The coach Joaquin Carvalho and his support staff resigned soon after the debacle. However, the arrogant chief of the Indian Hockey Federation K.P.S.Gill failed to take blame for India’s failure.

The IHF is run by Gill as his personal fief. Since 1994 when Gill took over, Indian hockey has been on the decline and Gill has not been able to lift the sport from the rut it has falled into during his tenure.

Successive hockey teams slipped deeper into failure each time India played the Olympics, the World Cup or the Champions trophy. Each and every time Gill has sacked the coach. Even when in 1998, India won the Gold medal in the Asian games. Gill sacked the coach M.K.Kaushil for being too supportive to the players.
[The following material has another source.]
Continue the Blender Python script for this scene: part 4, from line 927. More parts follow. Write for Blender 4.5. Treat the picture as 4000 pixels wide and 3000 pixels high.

Since then, Zafar Iqbal, Cedar D’Souza, V Bhaskaran. And the German coach Gerad Rach and others have been sacked.

No Indian sporting federation in India has been run as shabbily as the IHF. India’s domestic competition structure is in shambles. Few Indian coaches keep themselves abreast with developments and there is no mechanism to nurture talent.

IHF does not conduct its own championships on time. The joint venture between the Premier Hockey League and the ESPN has been a waste. While money pours into others sports, sponsors shy away from Hockey.